Contrasting Three Projects
Three projects stand out in my memory as vivid examples of how dramatically domain design
practice can affect development results. Although all three projects delivered useful software, only
one achieved its ambitious objectives and produced complex software that continued to evolve to
meet the ongoing needs of the organization.
I watched one project get out of the gate fast, by delivering a useful, simple Web-based trading
system. Developers were flying by the seat of their pants, but this didn't hinder them because
simple software can be written with little attention to design. As a result of this initial success,
expectations for future development were sky-high. That is when I was asked to work on the
second version. When I took a close look, I saw that they lacked a domain model, or even a
common language on the project, and were saddled with an unstructured design. The project
leaders did not agree with my assessment, and I declined the job. A year later, the team found
itself bogged down and unable to deliver a second version. Although their use of technology was
not exemplary, it was the business logic that over-came them. Their first release had ossified
prematurely into a high-maintenance legacy.
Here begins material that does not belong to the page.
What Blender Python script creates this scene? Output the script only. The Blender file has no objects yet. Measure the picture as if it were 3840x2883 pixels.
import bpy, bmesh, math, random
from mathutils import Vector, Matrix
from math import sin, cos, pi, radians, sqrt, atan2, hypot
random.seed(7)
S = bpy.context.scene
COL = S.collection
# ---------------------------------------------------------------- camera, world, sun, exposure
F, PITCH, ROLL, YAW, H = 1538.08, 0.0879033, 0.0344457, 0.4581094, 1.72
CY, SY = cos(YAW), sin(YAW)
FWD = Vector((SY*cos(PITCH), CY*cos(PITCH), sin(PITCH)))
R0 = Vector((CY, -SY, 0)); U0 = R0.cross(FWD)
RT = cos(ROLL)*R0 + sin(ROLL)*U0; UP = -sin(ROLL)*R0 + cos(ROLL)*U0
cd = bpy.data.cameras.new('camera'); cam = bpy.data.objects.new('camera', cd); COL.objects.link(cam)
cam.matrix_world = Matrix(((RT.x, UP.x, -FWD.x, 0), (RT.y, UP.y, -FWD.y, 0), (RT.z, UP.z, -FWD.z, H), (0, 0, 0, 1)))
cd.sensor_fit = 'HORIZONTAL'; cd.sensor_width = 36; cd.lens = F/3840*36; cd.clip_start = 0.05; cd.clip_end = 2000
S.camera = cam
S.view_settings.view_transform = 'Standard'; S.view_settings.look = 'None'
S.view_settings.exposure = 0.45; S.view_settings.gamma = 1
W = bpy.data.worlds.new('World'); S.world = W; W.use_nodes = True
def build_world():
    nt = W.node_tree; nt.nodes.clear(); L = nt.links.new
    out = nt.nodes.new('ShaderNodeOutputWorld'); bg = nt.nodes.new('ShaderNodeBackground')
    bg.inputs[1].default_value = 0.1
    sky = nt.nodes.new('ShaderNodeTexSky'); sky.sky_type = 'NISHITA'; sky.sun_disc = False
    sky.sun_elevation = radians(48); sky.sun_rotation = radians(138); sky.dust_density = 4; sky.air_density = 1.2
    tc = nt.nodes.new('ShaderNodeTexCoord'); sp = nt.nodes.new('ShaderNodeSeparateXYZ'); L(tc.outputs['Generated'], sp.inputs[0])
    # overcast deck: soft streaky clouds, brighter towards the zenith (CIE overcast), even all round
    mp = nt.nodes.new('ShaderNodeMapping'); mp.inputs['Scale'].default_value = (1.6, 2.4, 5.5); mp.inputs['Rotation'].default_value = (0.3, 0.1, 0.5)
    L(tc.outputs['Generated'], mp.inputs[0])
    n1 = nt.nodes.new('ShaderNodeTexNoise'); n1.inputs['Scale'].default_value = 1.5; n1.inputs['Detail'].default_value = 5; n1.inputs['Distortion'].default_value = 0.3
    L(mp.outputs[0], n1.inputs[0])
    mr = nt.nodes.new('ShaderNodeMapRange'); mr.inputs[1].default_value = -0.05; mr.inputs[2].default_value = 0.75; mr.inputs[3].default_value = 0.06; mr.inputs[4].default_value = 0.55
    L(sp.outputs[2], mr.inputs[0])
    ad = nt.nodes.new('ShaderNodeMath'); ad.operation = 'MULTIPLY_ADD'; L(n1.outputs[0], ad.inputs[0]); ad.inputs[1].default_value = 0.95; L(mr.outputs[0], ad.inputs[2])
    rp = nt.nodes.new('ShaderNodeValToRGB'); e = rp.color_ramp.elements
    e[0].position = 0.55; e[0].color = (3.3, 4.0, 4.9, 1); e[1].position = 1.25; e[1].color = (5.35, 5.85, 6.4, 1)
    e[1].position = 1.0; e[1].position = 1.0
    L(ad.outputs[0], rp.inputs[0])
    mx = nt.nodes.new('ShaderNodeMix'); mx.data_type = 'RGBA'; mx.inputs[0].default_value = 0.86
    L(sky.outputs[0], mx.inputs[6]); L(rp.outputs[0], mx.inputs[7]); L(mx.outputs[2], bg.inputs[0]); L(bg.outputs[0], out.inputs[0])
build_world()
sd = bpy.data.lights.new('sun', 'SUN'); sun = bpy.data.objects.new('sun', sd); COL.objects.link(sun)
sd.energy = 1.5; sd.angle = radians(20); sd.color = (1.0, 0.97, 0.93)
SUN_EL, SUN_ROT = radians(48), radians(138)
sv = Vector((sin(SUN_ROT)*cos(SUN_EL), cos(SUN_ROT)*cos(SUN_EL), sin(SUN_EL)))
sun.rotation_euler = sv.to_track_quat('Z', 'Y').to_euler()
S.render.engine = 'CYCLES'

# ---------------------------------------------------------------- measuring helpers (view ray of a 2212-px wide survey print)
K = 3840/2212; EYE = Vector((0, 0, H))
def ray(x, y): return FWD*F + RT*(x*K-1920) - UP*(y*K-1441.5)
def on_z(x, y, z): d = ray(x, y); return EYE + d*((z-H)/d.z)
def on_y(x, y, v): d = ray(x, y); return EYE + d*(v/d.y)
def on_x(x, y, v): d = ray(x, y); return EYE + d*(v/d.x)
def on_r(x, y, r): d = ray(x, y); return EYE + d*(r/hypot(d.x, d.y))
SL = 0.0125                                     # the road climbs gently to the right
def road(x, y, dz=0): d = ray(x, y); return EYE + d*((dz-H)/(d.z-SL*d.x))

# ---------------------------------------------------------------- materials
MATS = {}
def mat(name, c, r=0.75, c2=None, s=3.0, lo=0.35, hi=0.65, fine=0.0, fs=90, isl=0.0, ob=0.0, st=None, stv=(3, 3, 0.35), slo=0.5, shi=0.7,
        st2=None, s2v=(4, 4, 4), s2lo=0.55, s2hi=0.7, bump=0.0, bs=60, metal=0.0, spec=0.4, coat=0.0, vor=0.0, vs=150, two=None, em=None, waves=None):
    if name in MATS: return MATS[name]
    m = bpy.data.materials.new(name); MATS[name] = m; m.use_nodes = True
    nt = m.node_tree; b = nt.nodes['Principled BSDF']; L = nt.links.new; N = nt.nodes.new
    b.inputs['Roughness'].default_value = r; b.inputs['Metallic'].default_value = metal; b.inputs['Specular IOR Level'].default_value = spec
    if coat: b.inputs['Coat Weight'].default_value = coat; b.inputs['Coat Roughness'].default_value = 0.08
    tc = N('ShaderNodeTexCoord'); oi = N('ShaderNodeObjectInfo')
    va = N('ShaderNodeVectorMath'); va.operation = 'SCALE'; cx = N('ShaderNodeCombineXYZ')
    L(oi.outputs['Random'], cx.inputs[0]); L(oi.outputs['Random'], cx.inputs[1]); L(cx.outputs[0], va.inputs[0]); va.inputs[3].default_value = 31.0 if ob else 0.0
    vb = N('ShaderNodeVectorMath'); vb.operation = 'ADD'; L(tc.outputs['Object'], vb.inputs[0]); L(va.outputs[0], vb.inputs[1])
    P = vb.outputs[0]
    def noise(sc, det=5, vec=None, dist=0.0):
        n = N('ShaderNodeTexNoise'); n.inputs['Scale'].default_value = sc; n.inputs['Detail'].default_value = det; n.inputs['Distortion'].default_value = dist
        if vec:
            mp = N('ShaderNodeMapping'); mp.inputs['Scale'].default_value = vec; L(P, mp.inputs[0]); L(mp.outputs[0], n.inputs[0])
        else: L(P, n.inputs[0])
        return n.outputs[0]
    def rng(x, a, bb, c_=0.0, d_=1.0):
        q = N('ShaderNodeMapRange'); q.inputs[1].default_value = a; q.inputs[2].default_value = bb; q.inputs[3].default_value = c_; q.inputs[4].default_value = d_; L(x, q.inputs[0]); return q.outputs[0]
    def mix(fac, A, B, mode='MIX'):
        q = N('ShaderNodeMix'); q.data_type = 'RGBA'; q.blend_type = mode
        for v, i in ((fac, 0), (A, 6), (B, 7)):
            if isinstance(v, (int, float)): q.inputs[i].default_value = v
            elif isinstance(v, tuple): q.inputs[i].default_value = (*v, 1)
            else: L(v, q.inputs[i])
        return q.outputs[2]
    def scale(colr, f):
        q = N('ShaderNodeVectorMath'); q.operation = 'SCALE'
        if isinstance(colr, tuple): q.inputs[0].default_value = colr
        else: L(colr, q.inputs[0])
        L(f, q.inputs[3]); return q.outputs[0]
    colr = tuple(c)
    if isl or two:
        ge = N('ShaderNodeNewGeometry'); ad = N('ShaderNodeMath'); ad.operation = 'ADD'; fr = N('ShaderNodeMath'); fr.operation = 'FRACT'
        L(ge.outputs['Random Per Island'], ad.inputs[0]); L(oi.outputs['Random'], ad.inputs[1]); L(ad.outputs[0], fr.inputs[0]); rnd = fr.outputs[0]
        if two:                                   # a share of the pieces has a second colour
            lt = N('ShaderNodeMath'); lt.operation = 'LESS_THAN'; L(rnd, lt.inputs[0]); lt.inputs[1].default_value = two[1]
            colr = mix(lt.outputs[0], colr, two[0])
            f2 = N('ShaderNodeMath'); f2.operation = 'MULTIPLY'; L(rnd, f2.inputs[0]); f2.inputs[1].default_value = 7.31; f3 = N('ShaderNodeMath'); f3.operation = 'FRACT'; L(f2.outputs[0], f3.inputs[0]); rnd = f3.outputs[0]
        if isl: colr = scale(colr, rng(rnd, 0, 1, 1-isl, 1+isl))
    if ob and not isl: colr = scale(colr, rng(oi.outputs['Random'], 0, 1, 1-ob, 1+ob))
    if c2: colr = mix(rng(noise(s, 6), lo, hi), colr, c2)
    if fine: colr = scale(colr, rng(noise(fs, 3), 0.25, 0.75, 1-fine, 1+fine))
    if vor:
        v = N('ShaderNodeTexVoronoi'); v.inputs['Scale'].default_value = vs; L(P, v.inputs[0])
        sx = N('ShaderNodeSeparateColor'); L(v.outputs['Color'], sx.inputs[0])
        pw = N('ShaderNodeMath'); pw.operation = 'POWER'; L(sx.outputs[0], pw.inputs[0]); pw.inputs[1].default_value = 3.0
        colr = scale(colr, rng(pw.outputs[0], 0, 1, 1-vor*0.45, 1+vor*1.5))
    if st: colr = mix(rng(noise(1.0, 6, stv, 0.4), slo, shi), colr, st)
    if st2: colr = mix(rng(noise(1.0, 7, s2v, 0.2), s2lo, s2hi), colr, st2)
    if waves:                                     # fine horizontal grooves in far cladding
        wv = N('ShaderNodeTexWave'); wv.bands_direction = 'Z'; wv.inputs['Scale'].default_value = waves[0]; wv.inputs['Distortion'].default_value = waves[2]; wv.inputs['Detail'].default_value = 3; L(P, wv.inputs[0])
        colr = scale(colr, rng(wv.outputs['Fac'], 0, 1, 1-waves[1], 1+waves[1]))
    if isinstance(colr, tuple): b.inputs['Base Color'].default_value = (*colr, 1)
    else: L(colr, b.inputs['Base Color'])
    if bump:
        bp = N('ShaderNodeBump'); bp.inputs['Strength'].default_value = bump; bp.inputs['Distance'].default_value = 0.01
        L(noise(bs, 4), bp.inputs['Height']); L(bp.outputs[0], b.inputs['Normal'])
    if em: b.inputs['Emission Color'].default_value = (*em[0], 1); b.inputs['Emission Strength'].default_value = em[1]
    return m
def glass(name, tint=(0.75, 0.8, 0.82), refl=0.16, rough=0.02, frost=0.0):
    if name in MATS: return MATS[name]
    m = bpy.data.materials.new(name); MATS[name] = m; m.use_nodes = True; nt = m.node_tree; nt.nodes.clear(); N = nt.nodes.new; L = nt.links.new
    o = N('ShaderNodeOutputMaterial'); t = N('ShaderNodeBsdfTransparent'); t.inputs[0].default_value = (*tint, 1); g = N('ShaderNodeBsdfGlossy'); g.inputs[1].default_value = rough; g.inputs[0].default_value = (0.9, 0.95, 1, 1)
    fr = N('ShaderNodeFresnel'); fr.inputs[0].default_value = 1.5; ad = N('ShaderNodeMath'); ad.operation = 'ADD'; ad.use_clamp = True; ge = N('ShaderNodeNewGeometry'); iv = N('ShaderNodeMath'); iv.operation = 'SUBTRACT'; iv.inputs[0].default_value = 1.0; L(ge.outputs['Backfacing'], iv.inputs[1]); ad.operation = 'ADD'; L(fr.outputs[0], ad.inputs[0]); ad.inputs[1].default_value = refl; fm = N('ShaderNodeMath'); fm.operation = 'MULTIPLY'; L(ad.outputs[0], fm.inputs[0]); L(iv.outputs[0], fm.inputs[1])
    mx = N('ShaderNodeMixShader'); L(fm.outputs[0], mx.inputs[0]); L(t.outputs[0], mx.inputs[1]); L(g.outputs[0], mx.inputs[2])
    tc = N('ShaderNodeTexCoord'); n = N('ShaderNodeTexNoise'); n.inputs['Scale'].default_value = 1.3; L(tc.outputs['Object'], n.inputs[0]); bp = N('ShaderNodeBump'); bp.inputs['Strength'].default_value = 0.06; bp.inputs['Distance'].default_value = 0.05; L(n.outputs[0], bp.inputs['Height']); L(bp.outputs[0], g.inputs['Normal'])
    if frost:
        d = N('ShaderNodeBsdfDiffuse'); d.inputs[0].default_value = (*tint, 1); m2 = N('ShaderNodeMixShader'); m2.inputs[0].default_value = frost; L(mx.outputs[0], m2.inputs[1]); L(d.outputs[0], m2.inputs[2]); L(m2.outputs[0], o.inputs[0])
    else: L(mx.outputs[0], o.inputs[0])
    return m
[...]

Lifting this ceiling on complexity calls for a more serious approach to the design of domain logic.
Early in my career, I was fortunate to end up on a project that did emphasize domain design. This
project, in a domain at least as complex as the first one, also started with a modest initial success,
delivering a simple application for institutional traders. But in this case, the initial delivery was
followed up with successive accelerations of development. Each iteration opened exciting new
options for integrating and elaborating the functionality of the previous release. The team was able
to respond to the needs of the traders with flexibility and expanding capability. This upward
trajectory was directly attributable to an incisive domain model, repeatedly refined and expressed
in code. As the team gained new insight into the domain, the model deepened. The quality of
communication improved not only among developers but also between developers and domain
experts, and the design—far from imposing an ever-heavier maintenance burden—became easier
to modify and extend.
Unfortunately, projects don't arrive at such a virtuous cycle just by taking models seriously. One
project from my past started with lofty aspirations to build a global enterprise system based on a
domain model, but after years of disappointment, it lowered its sights and settled into
conventionality. The team had good tools and a good understanding of the business, and it gave
careful attention to modeling. But a poorly chosen separation of developer roles disconnected
modeling from implementation, so that the design did not reflect the deep analysis that was going
on. In any case, the design of detailed business objects was not rigorous enough to support
combining them in elaborate applications. Repeated iteration produced no improvement in the
code, due to uneven skill levels among developers, who had no awareness of the informal body of
style and technique for creating model-based objects that also function as practical, running
software. As months rolled by, development work became mired in complexity and the team lost
its cohesive vision of the system. After years of effort, the project did produce modest, useful
software, but the team had given up its early ambitions along with the model focus.